— START —

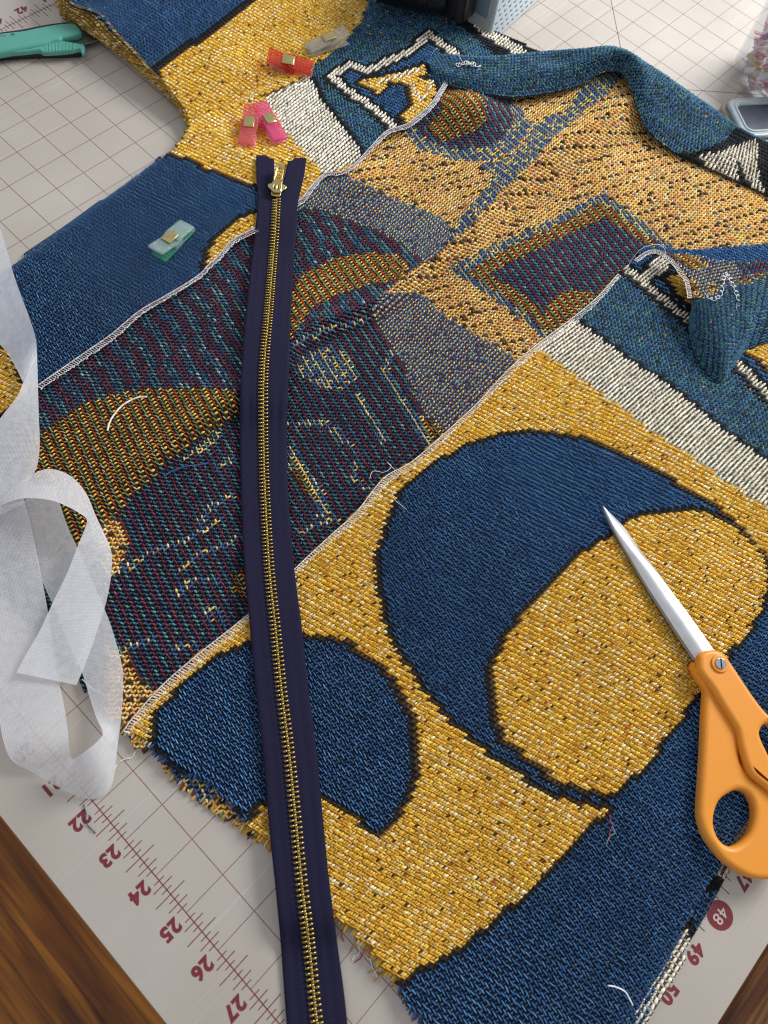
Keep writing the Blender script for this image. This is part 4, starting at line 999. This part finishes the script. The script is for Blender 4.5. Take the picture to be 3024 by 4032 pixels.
# ----------------------------------------------------------------------------
# scissors
# ----------------------------------------------------------------------------
sc_o = n2m(2838, 2612, 0.4)
scissors = empty('scissors', (sc_o[0], sc_o[1], 0.3))
tag(scissors, 'orange handled fabric scissors with steel blades lying closed on the jacket', 'scissors')
ZB = 0.34
h4 = lambda pts, z: [tuple(p[:2]) for p in n2m([2600 + .452 * a for a, b in pts], [2500 + .452 * b for a, b in pts], z)]
h7 = lambda pts, z: [tuple(p[:2]) for p in n2m([2300 + .4364 * a for a, b in pts], [1950 + .4364 * b for a, b in pts], z)]
ring = lambda P, n=90: catmull(P, n, True)
lower = h4([(300, 228), (285, 262), (297, 312), (335, 385), (372, 440), (393, 490), (390, 560), (380, 720), (370, 1000), (355, 1250), (340, 1500), (347, 1610), (392, 1752), (480, 1882), (560, 1975), (680, 2062), (800, 2118), (938, 2132), (1060, 2105), (1150, 2030), (1205, 1900), (1200, 1700), (1130, 1500), (1020, 1390), (938, 1345), (870, 1300), (800, 1250), (742, 1170), (702, 1090), (686, 980), (684, 850), (640, 745), (560, 615), (500, 530), (455, 460), (410, 380), (350, 280)], ZB + 0.30)
hole1 = h4([(470, 1640), (484, 1530), (525, 1440), (600, 1380), (680, 1352), (755, 1375), (805, 1450), (822, 1540), (812, 1640), (775, 1740), (700, 1815), (620, 1845), (545, 1810), (495, 1740)], ZB + 0.30)
prism('lower_handle', ring(lower, 150), ZB - 0.02, ZB + 0.33, M_ORANGE, scissors, [ring(hole1, 60)], 0.13, 6)
upper = h4([(340, 210), (352, 165), (400, 132), (468, 124), (530, 140), (585, 182), (640, 260), (720, 380), (800, 500), (880, 610), (938, 675), (1060, 790), (1200, 950), (1300, 1150), (1330, 1350), (1260, 1490), (1120, 1480), (1010, 1400), (938, 1335), (850, 1265), (800, 1215), (762, 1140), (725, 1020), (700, 920), (690, 860), (670, 805), (600, 692), (520, 562), (450, 445), (385, 365), (345, 295)], ZB + 0.5)
hole2 = h4([(878, 860), (892, 805), (938, 772), (1040, 800), (1150, 900), (1220, 1050), (1235, 1200), (1180, 1320), (1090, 1330), (1010, 1220), (960, 1060), (900, 930)], ZB + 0.5)
prism('upper_handle', ring(upper, 150), ZB + 0.18, ZB + 0.50, M_ORANGE, scissors, [ring(hole2, 60)], 0.12, 6)
blade = h7([(180, 84), (240, 130), (350, 260), (500, 470), (680, 700), (820, 900), (960, 1090), (1165, 1385), (1240, 1500), (1180, 1600), (1035, 1535), (900, 1340), (800, 1180), (650, 950), (520, 740), (400, 530), (290, 330), (215, 190)], ZB + 0.22)
# blade: bevelled section built from edge rails
redge = np.array(h7([(181, 84), (290, 190), (385, 300), (503, 470), (602, 600), (681, 700), (767, 820), (825, 905), (963, 1095), (1167, 1388), (1232, 1480)], 0.5)); ledge = np.array(h7([(180, 86), (205, 165), (262, 280), (350, 440), (420, 562), (480, 668), (560, 805), (620, 902), (740, 1090), (935, 1388), (1090, 1620)], 0.5))
bev = np.array(h7([(181, 86), (232, 178), (295, 300), (432, 470), (548, 600), (646, 700), (742, 820), (806, 905), (950, 1096), (1156, 1390), (1222, 1482)], 0.5))
nb = 40; RE, LE, BE = catmull(redge, nb), catmull(ledge, nb), catmull(bev, nb)
V = []; 
ztop = np.linspace(0.40, 0.60, nb) * 0 + np.linspace(0.45, 0.56, nb)
for k in range(nb):
    V += [(*LE[k], ztop[k] - 0.05), (*(LE[k]), ztop[k]), (*(BE[k]), ztop[k] + 0.004), (*(RE[k]), ztop[k] - 0.045), (*(RE[k]), ztop[k] - 0.06)]
F = []
for k in range(nb - 1):
    a, b = k * 5, k * 5 + 5
    for c in range(5):
        c2 = (c + 1) % 5; F.append((a + c, b + c, b + c2, a + c2))
F.append((0, 1, 2, 3, 4)); e = (nb - 1) * 5; F.append((e + 4, e + 3, e + 2, e + 1, e))
bo = link('upper_blade', mesh_py('upper_blade', V, [f[::-1] for f in F]), M_STEEL, scissors, smooth=False)
V = []
off = np.array([0.03, -0.045])
for k in range(nb):
    l = LE[k] + off * (0.3 + 0.7 * k / nb); r = BE[k]
    V += [(*l, ztop[k] - 0.13), (*l, ztop[k] - 0.07), (*r, ztop[k] - 0.07), (*r, ztop[k] - 0.13)]
F = []
for k in range(nb - 1):
    a, b = k * 4, k * 4 + 4
    for c in range(4):
        c2 = (c + 1) % 4; F.append((a + c, a + c2, b + c2, b + c))
F.append((3, 2, 1, 0)); e = (nb - 1) * 4; F.append((e, e + 1, e + 2, e + 3))
link('lower_blade', mesh_py('lower_blade', V, F), M_STEELD, scissors, smooth=False)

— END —

Exercise directions: Transcribe the listing in full and omit the pictures.

Answer to the problem:
Keep writing the Blender script for this image. This is part 4, starting at line 999. This part finishes the script. The script is for Blender 4.5. Take the picture to be 3024 by 4032 pixels.
# ----------------------------------------------------------------------------
# scissors
# ----------------------------------------------------------------------------
sc_o = n2m(2838, 2612, 0.4)
scissors = empty('scissors', (sc_o[0], sc_o[1], 0.3))
tag(scissors, 'orange handled fabric scissors with steel blades lying closed on the jacket', 'scissors')
ZB = 0.34
h4 = lambda pts, z: [tuple(p[:2]) for p in n2m([2600 + .452 * a for a, b in pts], [2500 + .452 * b for a, b in pts], z)]
h7 = lambda pts, z: [tuple(p[:2]) for p in n2m([2300 + .4364 * a for a, b in pts], [1950 + .4364 * b for a, b in pts], z)]
ring = lambda P, n=90: catmull(P, n, True)
lower = h4([(300, 228), (285, 262), (297, 312), (335, 385), (372, 440), (393, 490), (390, 560), (380, 720), (370, 1000), (355, 1250), (340, 1500), (347, 1610), (392, 1752), (480, 1882), (560, 1975), (680, 2062), (800, 2118), (938, 2132), (1060, 2105), (1150, 2030), (1205, 1900), (1200, 1700), (1130, 1500), (1020, 1390), (938, 1345), (870, 1300), (800, 1250), (742, 1170), (702, 1090), (686, 980), (684, 850), (640, 745), (560, 615), (500, 530), (455, 460), (410, 380), (350, 280)], ZB + 0.30)
hole1 = h4([(470, 1640), (484, 1530), (525, 1440), (600, 1380), (680, 1352), (755, 1375), (805, 1450), (822, 1540), (812, 1640), (775, 1740), (700, 1815), (620, 1845), (545, 1810), (495, 1740)], ZB + 0.30)
prism('lower_handle', ring(lower, 150), ZB - 0.02, ZB + 0.33, M_ORANGE, scissors, [ring(hole1, 60)], 0.13, 6)
upper = h4([(340, 210), (352, 165), (400, 132), (468, 124), (530, 140), (585, 182), (640, 260), (720, 380), (800, 500), (880, 610), (938, 675), (1060, 790), (1200, 950), (1300, 1150), (1330, 1350), (1260, 1490), (1120, 1480), (1010, 1400), (938, 1335), (850, 1265), (800, 1215), (762, 1140), (725, 1020), (700, 920), (690, 860), (670, 805), (600, 692), (520, 562), (450, 445), (385, 365), (345, 295)], ZB + 0.5)
hole2 = h4([(878, 860), (892, 805), (938, 772), (1040, 800), (1150, 900), (1220, 1050), (1235, 1200), (1180, 1320), (1090, 1330), (1010, 1220), (960, 1060), (900, 930)], ZB + 0.5)
prism('upper_handle', ring(upper, 150), ZB + 0.18, ZB + 0.50, M_ORANGE, scissors, [ring(hole2, 60)], 0.12, 6)
blade = h7([(180, 84), (240, 130), (350, 260), (500, 470), (680, 700), (820, 900), (960, 1090), (1165, 1385), (1240, 1500), (1180, 1600), (1035, 1535), (900, 1340), (800, 1180), (650, 950), (520, 740), (400, 530), (290, 330), (215, 190)], ZB + 0.22)
# blade: bevelled section built from edge rails
redge = np.array(h7([(181, 84), (290, 190), (385, 300), (503, 470), (602, 600), (681, 700), (767, 820), (825, 905), (963, 1095), (1167, 1388), (1232, 1480)], 0.5)); ledge = np.array(h7([(180, 86), (205, 165), (262, 280), (350, 440), (420, 562), (480, 668), (560, 805), (620, 902), (740, 1090), (935, 1388), (1090, 1620)], 0.5))
bev = np.array(h7([(181, 86), (232, 178), (295, 300), (432, 470), (548, 600), (646, 700), (742, 820), (806, 905), (950, 1096), (1156, 1390), (1222, 1482)], 0.5))
nb = 40; RE, LE, BE = catmull(redge, nb), catmull(ledge, nb), catmull(bev, nb)
V = []; 
ztop = np.linspace(0.40, 0.60, nb) * 0 + np.linspace(0.45, 0.56, nb)
for k in range(nb):
    V += [(*LE[k], ztop[k] - 0.05), (*(LE[k]), ztop[k]), (*(BE[k]), ztop[k] + 0.004), (*(RE[k]), ztop[k] - 0.045), (*(RE[k]), ztop[k] - 0.06)]
F = []
for k in range(nb - 1):
    a, b = k * 5, k * 5 + 5
    for c in range(5):
        c2 = (c + 1) % 5; F.append((a + c, b + c, b + c2, a + c2))
F.append((0, 1, 2, 3, 4)); e = (nb - 1) * 5; F.append((e + 4, e + 3, e + 2, e + 1, e))
bo = link('upper_blade', mesh_py('upper_blade', V, [f[::-1] for f in F]), M_STEEL, scissors, smooth=False)
V = []
off = np.array([0.03, -0.045])
for k in range(nb):
    l = LE[k] + off * (0.3 + 0.7 * k / nb); r = BE[k]
    V += [(*l, ztop[k] - 0.13), (*l, ztop[k] - 0.07), (*r, ztop[k] - 0.07), (*r, ztop[k] - 0.13)]
F = []
for k in range(nb - 1):
    a, b = k * 4, k * 4 + 4
    for c in range(4):
        c2 = (c + 1) % 4; F.append((a + c, a + c2, b + c2, b + c))
F.append((3, 2, 1, 0)); e = (nb - 1) * 4; F.append((e, e + 1, e + 2, e + 3))
link('lower_blade', mesh_py('lower_blade', V, F), M_STEELD, scissors, smooth=False)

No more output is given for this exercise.